Reminiscing about the amazing food in the Southwest US. I wanted green chiles afterwards, but that’s not something that’s regularly sold around here. In fact, the only Hatch Chiles I’ve seen are dried red chiles sold at specialty stores with a fairly high price tag. It’s always good, but not quite the same as green chiles.

Very much to my surprise, there was a large basket of “Anaheim Peppers” at the grocery store this week. I had to have them. The price was also surprisingly reasonable. Here’s hoping that they will start to carry these chile peppers regularly!

I’ve never really cooked with green chiles. My experience with them has mostly been meals someone else has cooked or take-out. So, for this Improv Challenge, I’m sharing one of Bryan’s recipes that I’ve adapted.
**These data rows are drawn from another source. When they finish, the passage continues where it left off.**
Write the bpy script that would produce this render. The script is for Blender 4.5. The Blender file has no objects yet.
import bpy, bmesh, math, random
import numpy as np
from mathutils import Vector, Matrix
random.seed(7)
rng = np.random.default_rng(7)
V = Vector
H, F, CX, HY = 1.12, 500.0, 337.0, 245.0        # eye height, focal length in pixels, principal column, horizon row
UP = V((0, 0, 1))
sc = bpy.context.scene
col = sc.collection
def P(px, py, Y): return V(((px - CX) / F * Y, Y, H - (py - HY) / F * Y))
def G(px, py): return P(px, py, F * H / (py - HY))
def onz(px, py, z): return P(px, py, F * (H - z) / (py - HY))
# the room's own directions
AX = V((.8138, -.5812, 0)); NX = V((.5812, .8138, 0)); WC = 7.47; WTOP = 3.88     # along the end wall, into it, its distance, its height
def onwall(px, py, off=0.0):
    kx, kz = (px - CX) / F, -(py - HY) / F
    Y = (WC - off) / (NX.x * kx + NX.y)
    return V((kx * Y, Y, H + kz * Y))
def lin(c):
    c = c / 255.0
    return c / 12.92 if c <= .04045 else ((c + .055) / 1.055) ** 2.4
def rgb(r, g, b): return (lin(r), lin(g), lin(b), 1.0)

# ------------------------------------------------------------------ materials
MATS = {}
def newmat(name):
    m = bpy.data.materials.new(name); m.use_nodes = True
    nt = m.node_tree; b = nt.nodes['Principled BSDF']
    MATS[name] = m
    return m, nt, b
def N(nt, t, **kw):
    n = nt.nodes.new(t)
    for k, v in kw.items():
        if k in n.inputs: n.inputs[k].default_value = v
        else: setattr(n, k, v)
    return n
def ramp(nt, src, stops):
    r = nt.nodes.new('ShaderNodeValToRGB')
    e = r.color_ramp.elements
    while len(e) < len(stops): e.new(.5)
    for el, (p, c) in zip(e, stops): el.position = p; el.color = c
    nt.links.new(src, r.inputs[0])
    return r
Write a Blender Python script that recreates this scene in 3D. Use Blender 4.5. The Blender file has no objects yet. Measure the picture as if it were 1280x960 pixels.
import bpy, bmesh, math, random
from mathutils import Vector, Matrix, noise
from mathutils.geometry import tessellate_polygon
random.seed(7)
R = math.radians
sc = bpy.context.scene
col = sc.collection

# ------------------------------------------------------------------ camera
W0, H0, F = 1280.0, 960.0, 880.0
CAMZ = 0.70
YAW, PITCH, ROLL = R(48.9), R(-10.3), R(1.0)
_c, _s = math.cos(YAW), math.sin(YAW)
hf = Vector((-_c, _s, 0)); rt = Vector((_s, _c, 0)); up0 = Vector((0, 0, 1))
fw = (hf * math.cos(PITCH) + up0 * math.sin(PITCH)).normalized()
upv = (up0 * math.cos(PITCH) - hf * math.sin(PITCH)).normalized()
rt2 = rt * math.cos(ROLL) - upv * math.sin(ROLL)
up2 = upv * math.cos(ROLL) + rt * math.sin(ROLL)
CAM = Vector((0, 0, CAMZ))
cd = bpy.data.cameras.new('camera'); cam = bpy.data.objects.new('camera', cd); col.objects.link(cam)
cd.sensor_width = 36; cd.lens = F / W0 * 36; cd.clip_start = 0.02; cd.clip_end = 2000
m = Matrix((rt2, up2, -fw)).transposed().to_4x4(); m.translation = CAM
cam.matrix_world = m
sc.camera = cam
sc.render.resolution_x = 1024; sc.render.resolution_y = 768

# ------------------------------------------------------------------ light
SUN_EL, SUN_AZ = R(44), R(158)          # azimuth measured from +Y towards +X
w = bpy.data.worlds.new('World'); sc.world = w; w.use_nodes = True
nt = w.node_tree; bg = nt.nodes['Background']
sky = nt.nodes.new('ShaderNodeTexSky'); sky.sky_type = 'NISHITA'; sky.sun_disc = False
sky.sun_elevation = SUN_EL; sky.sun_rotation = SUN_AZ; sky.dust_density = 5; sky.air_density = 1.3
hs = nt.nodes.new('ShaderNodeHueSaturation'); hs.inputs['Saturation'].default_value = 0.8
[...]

This is one of the few things he would cook for me when we first met!

Green Chile Pepper and Tomato Soup

Adapted from Bryan’s recipe (I think he said he learned this from his family?)

Ingredients

  • 500 grams lean (or extra lean) ground beef – approximate cost $5.50
  • 10 fresh green chile peppers (New Mexico chile, Anaheim pepper, California chile, Hatch chile, Big Jim chile, Rio Grandechile or Sandia chile) – approximate cost $3.50
  • 2 cloves garlic, minced – approximate cost $0.20
  • 1 can diced tomatoes – approximate cost $1.25
  • 1 teaspoon olive oil – approximate cost $0.10
  • 1 teaspoon sea salt – approximate cost $0.05
  • 1/2 cup water

Method

  1. Roast the chile peppers, making sure all sides are roasted (so the skins will peel away easily later).
  2. Set the roasted chile peppers in the fridge to cool.
  3. Remove the cooled chile peppers from the fridge.
  4. Roll each of the chile peppers to loosen the seeds.
  5. Cut off the tops of the chile peppers.
  6. Pour out as many seeds as possible.
    1. If you want the soup spicy, reserve a few of the seeds.
    2. If you want the soup mild, gently wash the inside of the peppers with cold water to remove the remaining seeds.
  7. Wash your hands very well with lots of soap and avoid rubbing your eyes for a while to ensure the chile peppers will not burn you.
  8. Peel the roasted skin away from the chile pepper.
  9. Discard the skin.
  10. Dice the chile peppers.
  11. Heat the olive oil over medium-high heat in a large pot.
  12. Add the garlic and cook until fragrant.
  13. Add the ground beef.
  14. Break the beef into pieces using a wooden spoon.
  15. Brown the beef (there shouldn’t be any more pink).
  16. Add the chile peppers.
  17. Mix well.
  18. Add the diced tomatoes (as well as the liquid from the can).
  19. Mix well.
  20. Add half cup water (the beef mixture should be just covered by the liquid.
  21. Bring to a boil.
  22. Add the sea salt.
  23. Taste the broth and add more salt if necessary.
  24. Remove from heat.
  25. Serve hot in soup bowls.

Makes 4 servings (approximate cost: $2.65 per serving).